After a 6.3 magnitude earthquake hit L’Aquila, Italy in April of 2009, ravaging the city and killing 308 people, local authorities took the questionable step of prosecuting researchers on a scientific committee for failing to predict the earthquake. In March of 2009, after smaller quakes had hit the region, the committee president had concluded that “just because a small series of quakes has been observed” did not mean that a large quake would necessarily occur, and that the near occurrence of one was “improbable, although not impossible.” Infamously, the one government official on the committee appeared on television and said that “The scientific community tells me there is no danger, because there is an ongoing discharge of energy. The situation looks favorable,” and some residents “quoted those statements as the reason they did not take precautionary measures, such as fleeing their homes.”
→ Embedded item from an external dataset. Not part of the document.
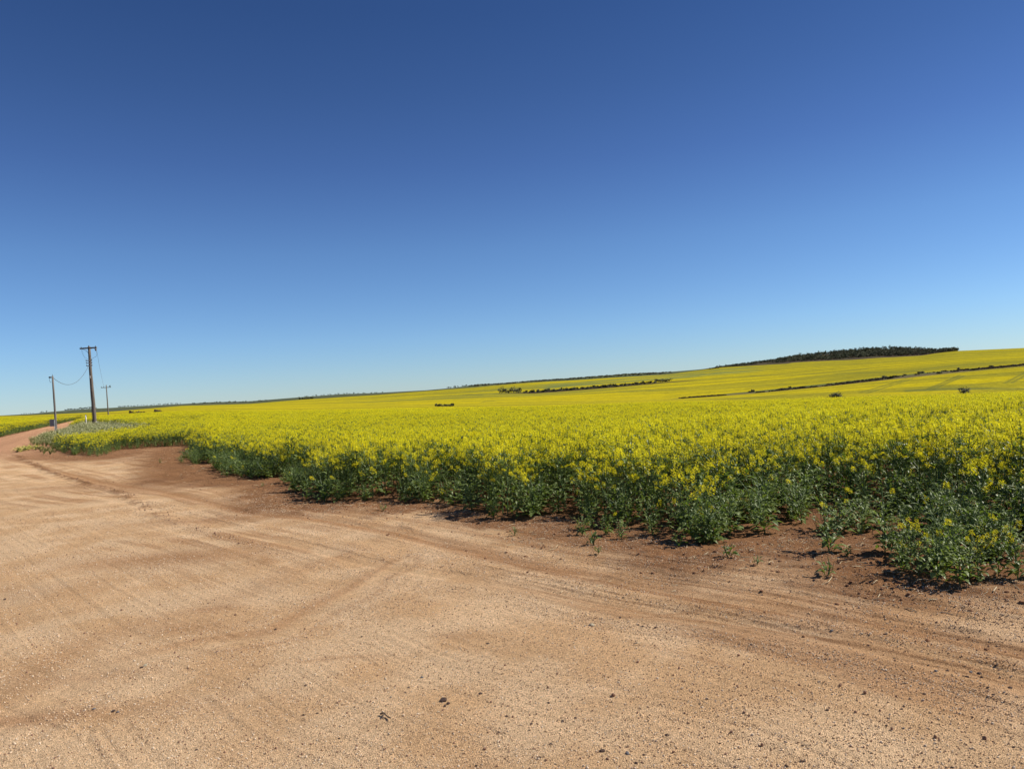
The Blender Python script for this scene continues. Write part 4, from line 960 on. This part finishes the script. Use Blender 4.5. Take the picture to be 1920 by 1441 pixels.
small = [(1560, 1187, 8), (1660, 1191, 9), (1547, 1239, 6), (1689, 1192, 5), (1677, 1231, 6), (1755, 1259, 9), (1740, 1243, 6), (1728, 1243, 5), (1776, 1256, 8), (1820, 1257, 9), (1836, 1259, 10), (1841, 1266, 6), (1813, 1269, 10), (1806, 1267, 6), (1868, 1252, 7), (1894, 1286, 10), (1852, 1288, 8), (1862, 1299, 7),
         (1883, 1297, 6), (1788, 1298, 6), (1733, 1303, 8), (1714, 1267, 6), (1584, 1248, 5), (1655, 1245, 5), (1661, 1274, 6), (1697, 1282, 6), (1551, 1330, 8), (1691, 1331, 7), (1665, 1345, 7), (1662, 1360, 9), (1694, 1366, 7), (1521, 1344, 5), (1566, 1358, 5), (1473, 1390, 7), (1505, 1396, 6), (1901, 1400, 7), (1475, 1437, 10), (1620, 1413, 6), (1785, 1436, 7),
         (1409, 1210, 7), (1333, 1190, 6), (1305, 1192, 4), (1348, 1264, 5), (1326, 1311, 6), (1166, 1369, 5)]
small.sort()
for n, (x_, y_, w_) in enumerate(small):
    half_ = [s_ for s_ in small if (s_[1] < 1275) == (y_ < 1275)]
    stone(x_, y_, w_ * .95, 'g' if n % 6 == 0 else 'd', 'small %s stone, %s in the %s band of stones at lower right' % ('grey' if n % 6 == 0 else 'dark', ordl(half_.index((x_, y_, w_)), len(half_)), 'upper' if y_ < 1275 else 'lower'), 'small stones scattered at lower right')
small2 = [(1029, 1316, 7), (1055, 1349, 7), (1079, 1344, 7), (996, 1356, 7), (1033, 1395, 8), (1012, 1420, 7), (1207, 1414, 7), (1193, 1430, 8), (1275, 1428, 7), (1350, 1394, 7), (569, 1340, 7), (637, 1361, 6), (595, 1335, 6), (665, 1325, 5), (573, 1284, 7), (848, 1105, 5), (884, 1102, 4), (854, 1104, 4), (932, 1114, 4), (678, 1193, 5), (575, 1195, 5), (893, 1433, 7), (636, 1383, 6), (368, 1405, 7), (466, 1273, 6), (307, 1408, 4)]
small2.sort(key=lambda s_: s_[0])
for n, (x_, y_, w_) in enumerate(small2):
    stone(x_, y_, w_, 'd', 'small dark stone, %s of those on the open sand left of lower right' % ordl(n, len(small2)), 'small stones on the open sand')
# twigs and straws
def stick(pts, r_, mat_, label, name, cat):
    P_ = [on_ground(*q) for q in pts]; mb = MB(); b_ = P_[0].copy(); L_ = [(p_ - b_) + Vector((0, 0, r_ + .004 + .008 * (i % 2))) for i, p_ in enumerate(P_)]
    mb.tube(L_, [r_ * (1 - .4 * i / len(L_)) for i in range(len(L_))], 5); o = mb.build(name, mat_); o.location = b_; tag(o, label, cat)
stick([(713, 1341), (720, 1342), (727, 1346), (733, 1351)], .004, M_TWIG, 'crooked dark twig on the sand below centre', 'twig', 'twig')
stick([(722, 1338), (721, 1342), (716, 1347)], .003, M_TWIG, 'short side twig crossing the crooked dark twig', 'twig', 'twig')
stick([(1553, 1093), (1558, 1087), (1561, 1083)], .0035, M_STRAW, 'pale bent straw on the soil below the lone leafy plant', 'straw', 'straw')
stick([(1863, 1113), (1869, 1108)], .0045, M_STRAW, 'pale straw on the soil at the right edge', 'straw', 'straw')
stick([(1188, 1209), (1195, 1210), (1202, 1208)], .0035, M_STRAW, 'thin pale straw on the sand right of centre', 'straw', 'straw')
# gravel
gs = [stone_mesh(700 + i, m_, 1, .7) for i, m_ in enumerate((M_PEB_T, M_PEB_T, M_PEB_L, M_PEB_L, M_PEB_D, M_PEB_D))]
GS = source('gravel_source', [bpy.data.objects.new('0%d_g' % i, m_) for i, m_ in enumerate(gs)])
def polar_pts(n, r0, r1, pw=1.0):
    r_ = r0 + (r1 - r0) * RNG.random(n) ** pw; ph = RNG.uniform(R(-37), R(37), n); return r_ * np.sin(ph), r_ * np.cos(ph)
gx, gy = polar_pts(330000, 2.7, 15, 1.35)
dn = fbm(gx * .8, gy * .8, 3, 601); dm = fbm(gx * 3, gy * 3, 2, 611)
d1 = seg_dist(gx, gy, TR1); d2 = seg_dist(gx, gy, TR2); d3 = seg_dist(gx, gy, TR3)
pr = .38 + .9 * smooth01((dn - .45) / .2) * smooth01((dm - .35) / .3) + .8 * np.exp(-((d2 - .28) / .12) ** 2) + .5 * np.exp(-((d3 - .25) / .1) ** 2)
pr *= 1 - .85 * np.exp(-(d2 / .12) ** 2); pr *= 1 - .8 * np.exp(-(d3 / .14) ** 2); pr *= 1 - .6 * np.exp(-(d1 / .2) ** 2)
kk = (RNG.random(gx.size) < pr) & ~inside(gx, gy, CANOLA); gx, gy = gx[kk], gy[kk]
n = gx.size; gz = ground_z(gx, gy); sz = np.exp(RNG.normal(math.log(.0062), .32, n)).clip(.003, .016) * (1 + .03 * np.hypot(gx, gy))
pk = RNG.choice(6, n, p=[.28, .27, .17, .16, .06, .06])
o = instancer('gravel', GS, np.stack([gx, gy, gz + sz * .15], 1), pk, RNG.uniform(0, 6.28, (n, 3)) * [.2, .2, 1], np.stack([sz, sz * RNG.uniform(.7, 1, n), sz], 1)); tag(o, kind='stuff'); print('gravel', n)
# darker chips and clods
gx, gy = polar_pts(2300, 2.8, 22, 1.2)
kk = (fbm(gx * .5, gy * .5, 3, 621) + .25 * smooth01((gx - .5) / 2) > .55) & ~inside(gx, gy, CANOLA); gx, gy = gx[kk], gy[kk]
NR = 800; t_ = RNG.random(NR); seg = RNG.choice(len(RIDGE) - 1, NR, p=np.array([.2, .2, .18, .14, .12, .06, .06, .04])); q = RIDGE[seg] * (1 - t_[:, None]) + RIDGE[seg + 1] * t_[:, None] + RNG.normal(0, .08, (NR, 2))
gx = np.concatenate([gx, q[:, 0]]); gy = np.concatenate([gy, q[:, 1]]); n = gx.size
sz = np.exp(RNG.normal(math.log(.011), .40, n)).clip(.005, .032); sz[-NR:] *= 1.2; gz = ground_z(gx, gy)
o = instancer('dark_gravel', GS, np.stack([gx, gy, gz + sz * .2], 1), 4 + RNG.integers(0, 2, n), RNG.uniform(0, 6.28, (n, 3)) * [.3, .3, 1], np.stack([sz, sz * .8, sz], 1)); tag(o, kind='stuff'); print('dark gravel', n)
# dry litter on the soil beside and under the crop
def straw_piece(seed, l_):
    random.seed(seed); mb = MB(); mb.tube([Vector((-l_ / 2, 0, 0)), Vector((0, rnd(-.1, .1) * l_, .05 * l_)), Vector((l_ / 2, 0, 0))], [.035 * l_] * 3, 4); return mb.mesh('straw', [M_STRAW])
def clod(seed): return stone_mesh(seed, simple_mat('soil_clod', (.20, .105, .06), .95, .3, 10, .1), 1, .6)
LS = source('litter_source', [bpy.data.objects.new('0%d_s' % i, straw_piece(800 + i, 1.0)) for i in range(3)] + [bpy.data.objects.new('03_c', clod(810)), bpy.data.objects.new('04_c', clod(811))])
ix, iy = [], []
gx, gy = polar_pts(60000, 4.5, 36, 1.0)
de = seg_dist(gx, gy, EDGE); ic = inside(gx, gy, CANOLA)
pr = np.where(ic, np.exp(-de / 2.5), np.exp(-(de / .9) ** 2)) * (.25 + smooth01((fbm(gx * 1.1, gy * 1.1, 3, 631) - .45) / .2)) * .55
kk = RNG.random(gx.size) < pr; gx, gy = gx[kk], gy[kk]; n = gx.size
isst = RNG.random(n) < .42; pk = np.where(isst, RNG.integers(0, 3, n), 3 + RNG.integers(0, 2, n)); sz = np.where(isst, RNG.uniform(.03, .09, n), RNG.uniform(.012, .04, n))
o = instancer('soil_litter', LS, np.stack([gx, gy, ground_z(gx, gy) + .004], 1), pk, np.stack([RNG.normal(0, .15, n), RNG.normal(0, .15, n), RNG.uniform(0, 6.28, n)], 1), np.stack([sz, sz, sz], 1)); tag(o, kind='stuff'); print('litter', n)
After the earthquake struck, prosecutors took these statements to mean that the committee had been downplaying the risk of a seismic occurrence, and charged the six seismologists and one government official on the committee with manslaughter, their reasoning being that the seismologists had indirectly caused the deaths of L’Aquila residents by not properly informing them about the risks of an earthquake. The seismologists have argued, with the strong support of the scientific community, that it is impossible for current science to predict future earthquakes. Today, an Italian judge with the choice between dismissing the case or proceeding with it has allowed the case to go to trial.

Hacker News reader gacba sums up why this course of events is so scary to a person with a scientific background:

As a former science major, this kind of stuff is scary…

1) Scientists, with a crapton of data, interpret results to the best of their ability.

2) Scientists report results, with caveats, to Country.

3) Country reported results to Public, (possibly without caveats) in an effort to “look good”.

4) Public ignored caveats (if given), took Scientists words as absolute proof.

5) Public ignored Common Sense during what must have been a major seismic event, and instead of blaming themselves, blame the Scientists.

Oh, what a demon Science hath wrought.

The trial is scheduled to begin on September 20th of this year.